KHON-TV is advising viewers of the Fox network affiliate or its CW network affiliate via Oceanic Time Warner Cable that the stations may be blacked out for most of Hawaii on May 31 if negotiations for a new retransmission contract are not successful.

Cable and satellite TV providers pay for broadcast content, which historically is higher-rated than cable programming.

"KHON Fox and CW are important assets to the local community, and we only want what is fair, so we can continue to serve our viewers," said Kristina Lockwood, KHON president and general manager. "We posted the notice this morning on our website because it is our duty to keep our viewers informed," she said Wednesday.

At issue is the retransmission consent agreement between KHON parent company LIN TV Corp. and Oceanic parent Time Warner Cable that allows the cable company to carry programming from the Fox and CW networks in Hawaii, as well as other network affiliates in 13 other markets.

"While LIN Media is new to Hawaii, they are demanding a price increase of over 50 percent just two years after demanding another colossal price hike in other Time Warner Cable markets," said Bob Barlow, Oceanic Time Warner Cable president. "We believe this is unacceptable, particularly when it results in no additional programming value to our cable customers."

Asked to verify the 50 percent increase negotiating position, Lockwood said, "We are asking for fair value, which is a lot less than what many cable networks get with far lower ratings."

Oceanic customers lost ABC network and KITV local programming for 10 days in July because of a similar dispute between Oceanic and KITV parent company Hearst Television Inc.

In 2011, LIN and Dish Network issued news releases advising mainland viewers and customers in 17 markets about the impending expiration of their retransmission agreement. On Feb. 28, 2011, Dish cited LIN’s demand for a more than 140 percent price increase, which LIN then boosted to 175 percent, Dish said March 5, after LIN stations were blacked out.

LIN stations were restored to Dish March 13 and terms of the agreement reached were not disclosed.

"In some of our other markets LIN removed their stations from our customers’ lineups for 25 days" in 2008, Barlow said.

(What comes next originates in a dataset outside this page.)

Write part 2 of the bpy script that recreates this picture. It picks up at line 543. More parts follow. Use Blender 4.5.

While cable and satellite companies must pay or reach other consent agreements to carry broadcast stations’ otherwise free over-the-air content, signals are difficult for Hawaii viewers to receive, especially after the January 2009 conversion to digital TV broadcasting from analog.

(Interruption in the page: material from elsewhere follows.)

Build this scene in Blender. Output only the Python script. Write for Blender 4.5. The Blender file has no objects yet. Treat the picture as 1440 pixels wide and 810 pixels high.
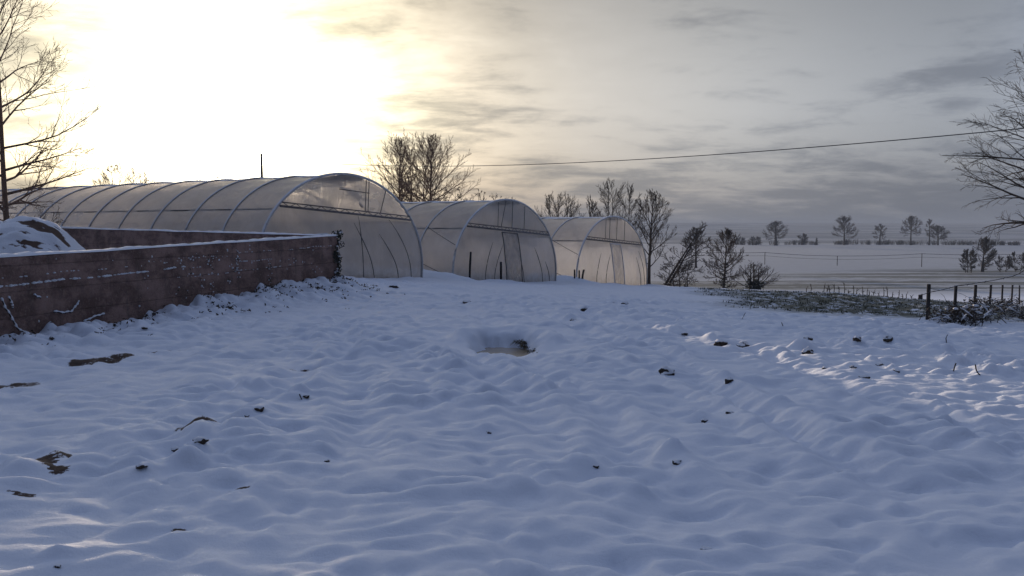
import bpy, bmesh, math, random
import numpy as np
from mathutils import Vector, Matrix
R = math.radians
scene = bpy.context.scene
col = scene.collection

# ------------------------------------------------------------------ camera
F = 1247.0            # focal length in photo pixels
HZ = 318.0            # horizon row of the photo
EYE = 1.7
PITCH = math.atan((405 - HZ) / F)
camd = bpy.data.cameras.new('camera'); cam = bpy.data.objects.new('camera', camd); col.objects.link(cam)
cam.location = (0, 0, EYE); cam.rotation_euler = (R(90) - PITCH, 0, 0)
camd.sensor_width = 36; camd.lens = 36 * F / 1440; camd.clip_start = 0.05; camd.clip_end = 20000
scene.camera = cam

def ray(px, py):
    x = (px - 720) / F; y = (405 - py) / F
    c, s = math.cos(PITCH), math.sin(PITCH)
    return x, c + y * s, -s + y * c      # right, forward, up
def at(px, py, Y):
    a, b, c = ray(px, py); k = Y / b
    return Vector((a * k, Y, EYE + c * k))
def px_of(x, y, z):
    c, s = math.cos(PITCH), math.sin(PITCH)
    z -= EYE
    f = y * c - z * s; u = y * s + z * c
    return 720 + F * x / f, 405 - F * u / f

# ------------------------------------------------------------------ noise
rng = np.random.RandomState(7)
PERM = rng.permutation(512); PERM = np.concatenate([PERM, PERM, PERM])
GA = rng.rand(512) * 2 * np.pi; GX, GY = np.cos(GA), np.sin(GA)
def pn(x, y, seed=0):
    x = np.asarray(x, float) + seed * 17.31; y = np.asarray(y, float) + seed * 9.77
    xi = np.floor(x).astype(int); yi = np.floor(y).astype(int)
    xf = x - xi; yf = y - yi
    xi &= 511; yi &= 511
    u = xf**3 * (xf * (xf * 6 - 15) + 10); v = yf**3 * (yf * (yf * 6 - 15) + 10)
    def g(i, j, dx, dy):
        h = PERM[PERM[(xi + i) & 511] + ((yi + j) & 511)] & 511
        return GX[h] * dx + GY[h] * dy
    a = g(0, 0, xf, yf); b = g(1, 0, xf - 1, yf); c = g(0, 1, xf, yf - 1); d = g(1, 1, xf - 1, yf - 1)
    return 1.5 * ((a + u * (b - a)) * (1 - v) + (c + u * (d - c)) * v)
def fbm(x, y, seed=0, o=4, g=.5):
    s = 0; a = 1
    for i in range(o):
        s = s + a * pn(x * 2**i, y * 2**i, seed + i * 3); a *= g
    return s
def domes(x, y, seed=0, keep=.8):
    """pillows of snow over lumps: smooth maximum of jittered domes, one per unit cell"""
    xi = np.floor(x).astype(int); yi = np.floor(y).astype(int); acc = np.zeros_like(x)
    for i in (-1, 0, 1):
        for j in (-1, 0, 1):
            k = PERM[PERM[(xi + i + seed * 7) & 511] + ((yi + j) & 511)] & 511
            cx = xi + i + .15 + .7 * (PERM[k] / 511.); cy = yi + j + .15 + .7 * (PERM[k + 91] / 511.)
            hgt = np.where(PERM[k + 37] / 511. < keep, .35 + .65 * PERM[k + 53] / 511., 0); r = .62 + .38 * PERM[k + 11] / 511.
            d2 = ((x - cx)**2 + (y - cy)**2) / (r * r)
            acc += (hgt * np.clip(1 - d2, 0, 1) ** 1.15) ** 5
    return acc ** .2
def sst(a, b, x):
    t = np.clip((x - a) / (b - a), 0, 1); return t * t * (3 - 2 * t)

# ------------------------------------------------------------------ layout of the tunnel row
D = np.array([.565, .825]); A = np.array([-.825, .565])
ROWP = np.array([-5.84, 31.0]); SLOPE = .0655
CENT = (0.1, 10.0, 19.95)
TW, TH, TL = 4.1, 3.62, 32.0
def row(s, t=0): return ROWP + D * s + A * t
def rowz(s): return EYE - 1.85 - SLOPE * s

WALL0 = np.array([-8.9, 5.0]); WALL1 = np.array([-4.72, 23.5])
# direction of the near wall passes the photo's left edge at depth 12.8
WALLM = np.array([-7.39, 12.8])
wd = (WALL1 - WALLM); wd /= np.linalg.norm(wd); WALL0 = WALLM - wd * 9.0
wn = np.array([wd[1], -wd[0]])          # to the right, towards the yard
PIT = np.array([-.12, 13.15])

# ------------------------------------------------------------------ ground height
CP = [(0, -6, -1.62), (-10, -6, -1.6), (12, -6, -1.8), (0, 3, -1.62), (-5, 4, -1.6), (6, 4, -1.7), (-6.5, 9, -1.66), (0, 10, -1.7), (7, 10, -1.92),
      (-6, 14, -1.72), (0, 16, -1.78), (8, 16, -2.12), (0, 22, -1.92), (7, 22, -2.36), (11.3, 24, -2.58), (14, 18, -2.5), (-5, 24, -1.8),
      (16, 31, -3.05), (20, 37, -3.5), (28.7, 50, -4.4), (10.8, 28, -2.78), (14, 38, -3.02), (16, 43, -3.25), (11.9, 47, -3.4), (9.5, 52, -3.75),
      (-14, 20, -1.85), (-25, 12, -1.8), (30, 20, -3.3), (24, 8, -2.7), (14, 60, -4.7), (22, 60, -5.0), (40, 60, -5.6), (8, 70, -5.2)]
for s in (-5, 0, 5, 10, 15, 20, 24.4):
    for t in (-2, 10, 24, 34):
        p = row(s, t); CP.append((p[0], p[1], -1.85 - SLOPE * (s if t > 0 else s)))
for x in (-60, -25): CP.append((x, 75, -3.2))
for x in (5, 25, 50, 80): CP.append((x, 84, -6.0))
CP = np.array(CP)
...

Cable subscriptions make up 85 percent of the statewide TV audience, Lockwood said, citing data from TV ratings service Nielsen. Direct broadcast satellite providers Dish Network and DirecTV split 9 percent of the market while viewers who watch digital, over-the-air TV for free measure only 5 percent, she said.

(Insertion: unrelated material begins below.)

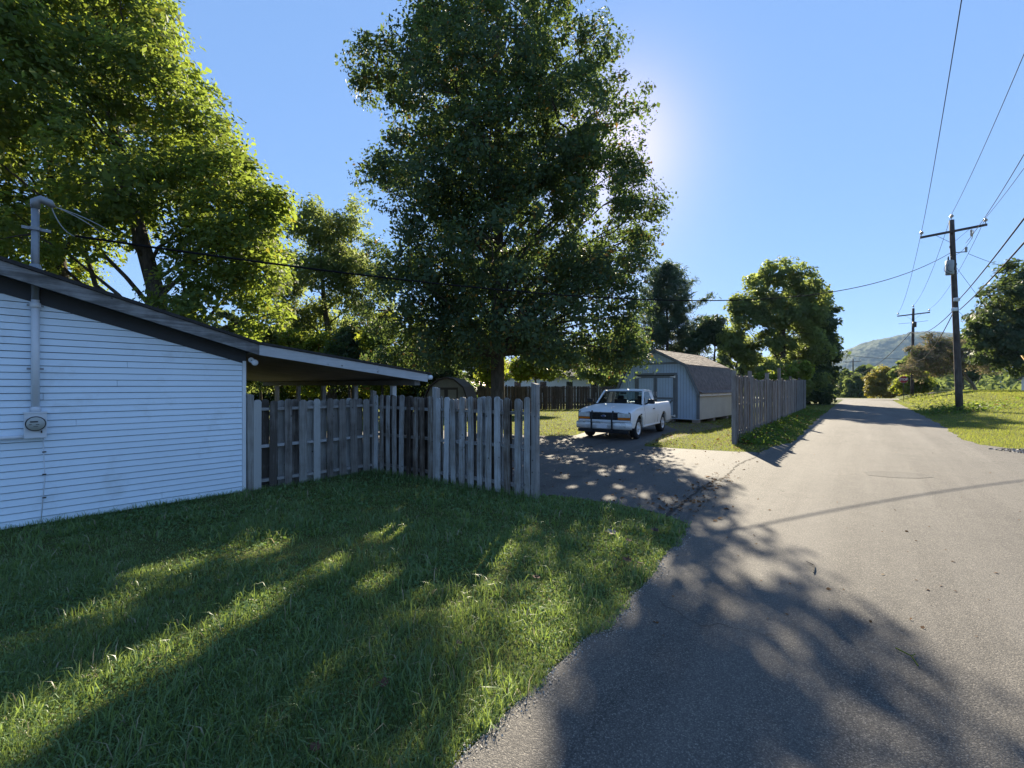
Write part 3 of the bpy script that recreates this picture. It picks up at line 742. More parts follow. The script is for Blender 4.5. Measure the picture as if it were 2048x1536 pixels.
# door frame and two doors
for nm, a, b in (('door_frame', (DR0-0.10, -0.02, B0+0.02), (DR0, 0.0115, DZ+0.10)), ('door_frame', (DR1, -0.02, B0+0.02), (DR1+0.10, 0.0115, DZ+0.10)), ('door_frame', (DR0+0.002, -0.02, DZ), (DR1-0.002, 0.0115, DZ+0.10))):
    MB().box(a, b).build(nm, M['shedtrim'], shed)
MB().box((DR0, 0.02, B0+0.02), (DR1, 0.029, DZ)).build('door_backing', M['black'], shed)
for sd, (a, b) in enumerate(((DR0+0.02, (DR0+DR1)/2-0.012), ((DR0+DR1)/2+0.012, DR1-0.02))):
    zb, zt = B0+0.06, DZ-0.05
    mb = MB(); xx = a+0.09
    dr = MB().box((a, 0.004, zb), (b, 0.018, zt)).build('door', M['shedtrim'], shed)
    while xx < b-0.1:
        MB().box((xx, -0.004, zb+0.09), (min(xx+0.135, b-0.09), 0.0035, zt-0.10)).build('door_board', M['shedwall'], dr); xx += 0.147
    zm = zb + 0.92
    for nm, p, q in (('door_stile', (a, -0.016, zb), (a+0.09, 0.0035, zt)), ('door_stile', (b-0.09, -0.016, zb), (b, 0.0035, zt)), ('door_rail', (a+0.092, -0.0155, zt-0.10), (b-0.092, 0.0035, zt)), ('door_rail', (a+0.092, -0.0155, zm-0.05), (b-0.092, -0.0042, zm+0.05)), ('door_rail', (a+0.092, -0.0155, zb), (b-0.092, 0.0035, zb+0.09))):
        MB().box(p, q).build(nm, M['shedtrim'], dr)
    u0, u1 = (a+0.1, b-0.1) if sd == 0 else (b-0.1, a+0.1)
    MB().bar((u0, -0.011, zm-0.08), (u1, -0.011, zb+0.11), 0.02, 0.09, up=(0, 0, 1)).build('door_brace', M['shedtrim'], dr)
    hx = a-0.005 if sd == 0 else b+0.005; sg = 1 if sd == 0 else -1
    for zz in (zt-0.05, zb+0.06):
        MB().add([(hx-sg*0.04, -0.024, zz-0.055), (hx+sg*0.03, -0.024, zz-0.055), (hx+sg*0.03, -0.024, zz-0.03), (hx+sg*0.24, -0.024, zz-0.008), (hx+sg*0.24, -0.024, zz+0.008), (hx+sg*0.03, -0.024, zz+0.03), (hx+sg*0.03, -0.024, zz+0.055), (hx-sg*0.04, -0.024, zz+0.055)], [tuple(range(8))]).build('hinge', M['metalwhite'], dr)
    hx = b-0.05 if sd == 0 else a+0.05
    MB().tube([(hx, -0.016, zm+0.14), (hx, -0.05, zm+0.16), (hx, -0.05, zm+0.30), (hx, -0.016, zm+0.32)], 0.012, 6).build('door_handle', M['metalwhite'], dr)
MB().box(((DR0+DR1)/2-0.09, -0.03, 1.13), ((DR0+DR1)/2+0.09, -0.017, 1.18)).build('hasp', M['metalgrey'], shed)
MB().box(((DR0+DR1)/2-0.07, -0.03, DZ+0.05), ((DR0+DR1)/2+0.03, -0.0205, DZ+0.08)).build('latch_plate', M['metalwhite'], shed)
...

KHON is encouraging viewers to call Oceanic to express concern about possibly losing the station’s programming, and its website offers alternatives to Oceanic, including Hawaiian Telcom, DirecTV and Dish Network, as well as the difficult over-the-air option.

"We will definitely be tracking the number of calls we get related to this and are always concerned about what our customers are thinking," Barlow said, "but in the end it is hard to say just how much influence calling or emailing either Oceanic or KHON has on the outcome of the negotiations."

Because the agreements are private business deals between broadcasters and other companies, the Federal Communications Commission does not play an active enforcement role in retransmission disputes.

Many networks stream prime-time shows via their websites, and other local stations stream some, if not all their local newscasts online. KHON’s 6 p.m. weekday newscast is simulcast on KSSK-AM 590.

There is some question as to the timing of the stations being pulled from the cable system, should talks fail.

"I am trying to get a clarification on the timing," Barlow said. "KHON seems to think it is 11 a.m. our time, we think it is 5 p.m. Hawaii time."

Negotiations are taking place on the mainland and the time difference made getting clarification impossible Wednesday afternoon.